Task:
Repeat, exactly and completely, the material that follows. Omit the pictures.

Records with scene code

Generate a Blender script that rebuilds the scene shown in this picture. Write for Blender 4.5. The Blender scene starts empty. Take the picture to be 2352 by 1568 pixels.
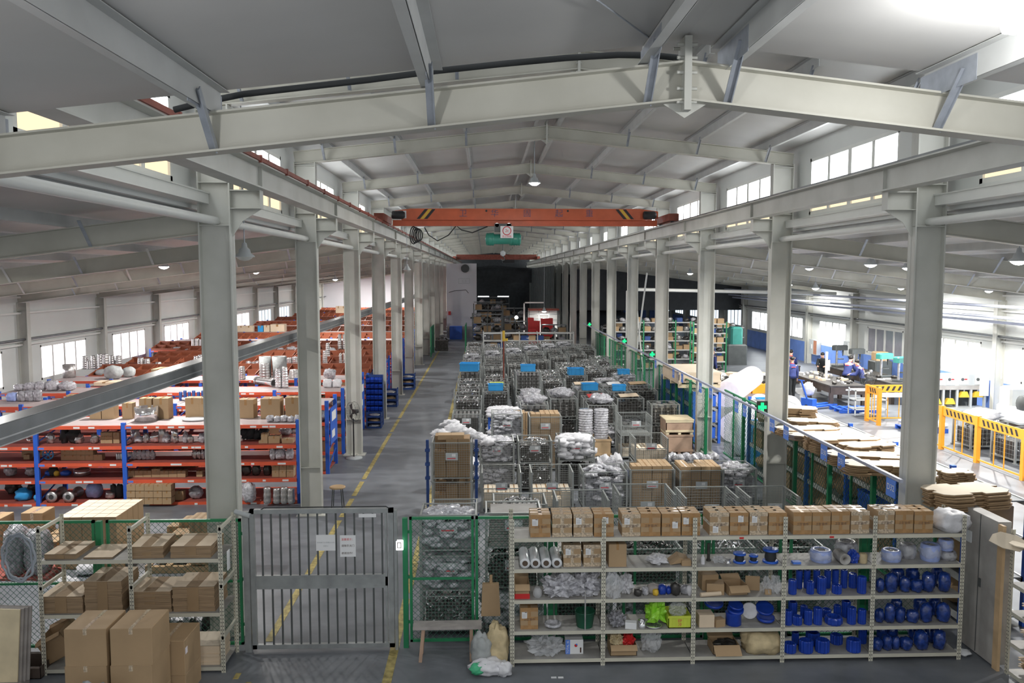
import bpy, math, random
from mathutils import Vector, Matrix, noise
R = random.Random(7)
PI = math.pi
C = bpy.context.scene.collection
SC = bpy.context.scene
# ---------------------------------------------------------------- camera
FPX, YAW, PIT, ROL, CH = 1896.4, .0336, .0817, -.0006, 5.27
def cam_axes():
    cy, sy, cp, sp = math.cos(YAW), math.sin(YAW), math.cos(PIT), math.sin(PIT)
    fw = Vector((sy*cp, cy*cp, -sp)); r = Vector((cy, -sy, 0)); u = r.cross(fw)
    cr, sr = math.cos(ROL), math.sin(ROL)
    return fw, r*cr+u*sr, u*cr-r*sr
FW, RT, UP = cam_axes()
cd = bpy.data.cameras.new('camera'); cam = bpy.data.objects.new('camera', cd); C.objects.link(cam)
cd.sensor_width = 36; cd.lens = 36*FPX/2352; cd.clip_start = .1; cd.clip_end = 400
cam.matrix_world = Matrix(((RT.x, UP.x, -FW.x, 0), (RT.y, UP.y, -FW.y, 0), (RT.z, UP.z, -FW.z, CH), (0, 0, 0, 1)))
SC.camera = cam
def _ray(px, py): return FW + RT*((px-1176)/FPX) - UP*((py-784)/FPX)
def PZ(px, py, z=0.):            # the point of the level plane z seen at a pixel of the photograph
    d = _ray(px, py); t = (z-CH)/d.z; return (d.x*t, d.y*t)
def PY(px, py, Y):               # (x, z) on the upright plane at depth Y
    d = _ray(px, py); t = Y/d.y; return (d.x*t, CH+d.z*t)
def PX(px, py, X):
    d = _ray(px, py); t = X/d.x; return (d.y*t, CH+d.z*t)
def PJ(x, y, z):
    d = Vector((x, y, z-CH)); w_ = d.dot(FW); return 1176+FPX*d.dot(RT)/w_, 784-FPX*d.dot(UP)/w_
# ---------------------------------------------------------------- view, sky, daylight
SC.view_settings.view_transform = 'Standard'; SC.view_settings.look = 'None'
SC.view_settings.exposure = 0.12; SC.view_settings.gamma = 1; SC.view_settings.use_curve_mapping = False
SC.cycles.use_denoising = True; SC.cycles.max_bounces = 5; SC.cycles.diffuse_bounces = 3
SC.cycles.glossy_bounces = 2; SC.cycles.transparent_max_bounces = 10; SC.cycles.transmission_bounces = 2
SC.cycles.caustics_reflective = False; SC.cycles.caustics_refractive = False
SC.cycles.sample_clamp_indirect = 4
SC.render.use_persistent_data = False
w = bpy.data.worlds.new('sky'); SC.world = w; w.use_nodes = True
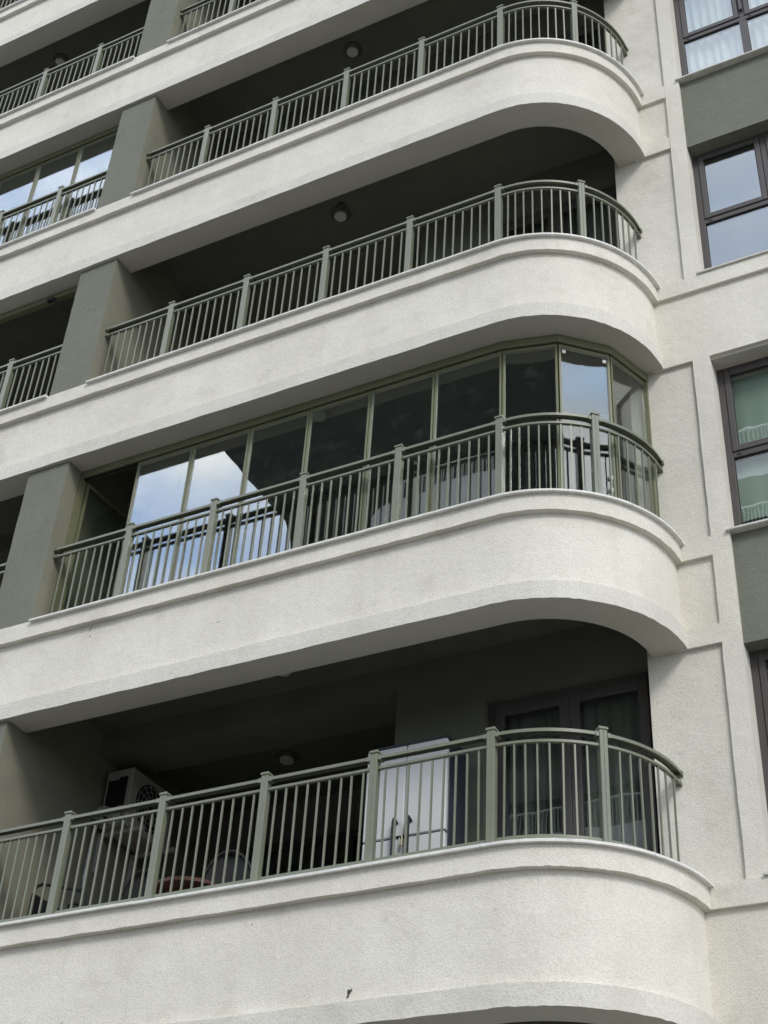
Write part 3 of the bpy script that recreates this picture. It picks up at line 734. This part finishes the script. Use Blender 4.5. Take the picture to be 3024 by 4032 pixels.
for yy in (.34, .78):
    MB().tube([(-4.40, yy, FL+.005), (-4.385, yy, FL+.70), (-4.36, yy, FL+.765), (-4.30, yy, FL+.775), (-3.86, yy, FL+.655), (-3.82, yy, FL+.6), (-3.80, yy, FL+.005)], .014, 8).build('arm', RATTAN, ch, smooth=True)
MB().box(-4.38, -3.83, .36, .76, FL+.40, FL+.43).build('seat', RATTAN, ch, bevel=.01)
MB().box(-4.42, -4.392, .36, .76, FL+.45, FL+.72).build('backrest', RATTAN, ch, bevel=.01)

# ------------------------------------------------------------------ block across the street (seen only mirrored in the panes)
ob = thing('opposite_building', 'dark block with pale balcony bands mirrored in the glass screen', 'building', (0, -27, -5.9))
def xz_prism(mb, poly, y0, y1):
    mb.sweep([[(x, y, z) for x, z in poly] for y in (y0, y1)]); return mb
sil = [(-20.6, -5.9), (-20.2, 24.0), (-20.25, 25.6), (-20.45, 27.0), (-20.85, 28.2), (-21.4, 29.1), (-22.1, 30.0), (-22.8, 30.9), (-23.5, 31.7), (-24.1, 32.4), (-24.5, 33.0), (-24.6, 33.6), (13, 33.6), (13, -5.9)]
xz_prism(MB(), sil, -40, -27).build('wall', OPPD, ob)
for i in range(9):
    z = 25.1-i*3.05; mb = MB(); x0, x1 = -15.5, 0.4
    arc = [(x0-1.4*sin(a), -27.0+1.4*cos(a)) for a in [pi/2*j/12 for j in range(12, 0, -1)]]
    mb.prism([(x1, -27.0)]+[(x0-1.4, -27.0)]+arc[1:]+[(x0, -25.6), (x1, -25.6)], z, z+1.15); mb.build('parapet', OPPW, ob)
    mb = MB(); mb.box(x0, x1, -25.76, -25.69, z+2.0, z+2.06); mb.build('handrail', OPPW, ob)
    mb = MB()
    for j in range(int((x1-x0)/.12)): mb.box(x0+j*.12, x0+.028+j*.12, -25.74, -25.712, z+1.151, z+1.999)
    tag(mb.build('baluster_row', plain('opposite_rails', (.42, .42, .40)) if 'opposite_rails' not in bpy.data.materials else bpy.data.materials['opposite_rails'], ob), kind='stuff')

Written reply:
Generate a Blender script that rebuilds the scene shown in this picture. Write for Blender 4.5. The Blender scene starts empty. Take the picture to be 2352 by 1568 pixels.
import bpy, math, random
from mathutils import Vector, Matrix, noise
R = random.Random(7)
PI = math.pi
C = bpy.context.scene.collection
SC = bpy.context.scene
# ---------------------------------------------------------------- camera
FPX, YAW, PIT, ROL, CH = 1896.4, .0336, .0817, -.0006, 5.27
def cam_axes():
    cy, sy, cp, sp = math.cos(YAW), math.sin(YAW), math.cos(PIT), math.sin(PIT)
    fw = Vector((sy*cp, cy*cp, -sp)); r = Vector((cy, -sy, 0)); u = r.cross(fw)
    cr, sr = math.cos(ROL), math.sin(ROL)
    return fw, r*cr+u*sr, u*cr-r*sr
FW, RT, UP = cam_axes()
cd = bpy.data.cameras.new('camera'); cam = bpy.data.objects.new('camera', cd); C.objects.link(cam)
cd.sensor_width = 36; cd.lens = 36*FPX/2352; cd.clip_start = .1; cd.clip_end = 400
cam.matrix_world = Matrix(((RT.x, UP.x, -FW.x, 0), (RT.y, UP.y, -FW.y, 0), (RT.z, UP.z, -FW.z, CH), (0, 0, 0, 1)))
SC.camera = cam
def _ray(px, py): return FW + RT*((px-1176)/FPX) - UP*((py-784)/FPX)
def PZ(px, py, z=0.):            # the point of the level plane z seen at a pixel of the photograph
    d = _ray(px, py); t = (z-CH)/d.z; return (d.x*t, d.y*t)
def PY(px, py, Y):               # (x, z) on the upright plane at depth Y
    d = _ray(px, py); t = Y/d.y; return (d.x*t, CH+d.z*t)
def PX(px, py, X):
    d = _ray(px, py); t = X/d.x; return (d.y*t, CH+d.z*t)
def PJ(x, y, z):
    d = Vector((x, y, z-CH)); w_ = d.dot(FW); return 1176+FPX*d.dot(RT)/w_, 784-FPX*d.dot(UP)/w_
# ---------------------------------------------------------------- view, sky, daylight
SC.view_settings.view_transform = 'Standard'; SC.view_settings.look = 'None'
SC.view_settings.exposure = 0.12; SC.view_settings.gamma = 1; SC.view_settings.use_curve_mapping = False
SC.cycles.use_denoising = True; SC.cycles.max_bounces = 5; SC.cycles.diffuse_bounces = 3
SC.cycles.glossy_bounces = 2; SC.cycles.transparent_max_bounces = 10; SC.cycles.transmission_bounces = 2
SC.cycles.caustics_reflective = False; SC.cycles.caustics_refractive = False
SC.cycles.sample_clamp_indirect = 4
SC.render.use_persistent_data = False
w = bpy.data.worlds.new('sky'); SC.world = w; w.use_nodes = True
Write part 3 of the bpy script that recreates this picture. It picks up at line 734. This part finishes the script. Use Blender 4.5. Take the picture to be 3024 by 4032 pixels.
for yy in (.34, .78):
    MB().tube([(-4.40, yy, FL+.005), (-4.385, yy, FL+.70), (-4.36, yy, FL+.765), (-4.30, yy, FL+.775), (-3.86, yy, FL+.655), (-3.82, yy, FL+.6), (-3.80, yy, FL+.005)], .014, 8).build('arm', RATTAN, ch, smooth=True)
MB().box(-4.38, -3.83, .36, .76, FL+.40, FL+.43).build('seat', RATTAN, ch, bevel=.01)
MB().box(-4.42, -4.392, .36, .76, FL+.45, FL+.72).build('backrest', RATTAN, ch, bevel=.01)

# ------------------------------------------------------------------ block across the street (seen only mirrored in the panes)
ob = thing('opposite_building', 'dark block with pale balcony bands mirrored in the glass screen', 'building', (0, -27, -5.9))
def xz_prism(mb, poly, y0, y1):
    mb.sweep([[(x, y, z) for x, z in poly] for y in (y0, y1)]); return mb
sil = [(-20.6, -5.9), (-20.2, 24.0), (-20.25, 25.6), (-20.45, 27.0), (-20.85, 28.2), (-21.4, 29.1), (-22.1, 30.0), (-22.8, 30.9), (-23.5, 31.7), (-24.1, 32.4), (-24.5, 33.0), (-24.6, 33.6), (13, 33.6), (13, -5.9)]
xz_prism(MB(), sil, -40, -27).build('wall', OPPD, ob)
for i in range(9):
    z = 25.1-i*3.05; mb = MB(); x0, x1 = -15.5, 0.4
    arc = [(x0-1.4*sin(a), -27.0+1.4*cos(a)) for a in [pi/2*j/12 for j in range(12, 0, -1)]]
    mb.prism([(x1, -27.0)]+[(x0-1.4, -27.0)]+arc[1:]+[(x0, -25.6), (x1, -25.6)], z, z+1.15); mb.build('parapet', OPPW, ob)
    mb = MB(); mb.box(x0, x1, -25.76, -25.69, z+2.0, z+2.06); mb.build('handrail', OPPW, ob)
    mb = MB()
    for j in range(int((x1-x0)/.12)): mb.box(x0+j*.12, x0+.028+j*.12, -25.74, -25.712, z+1.151, z+1.999)
    tag(mb.build('baluster_row', plain('opposite_rails', (.42, .42, .40)) if 'opposite_rails' not in bpy.data.materials else bpy.data.materials['opposite_rails'], ob), kind='stuff')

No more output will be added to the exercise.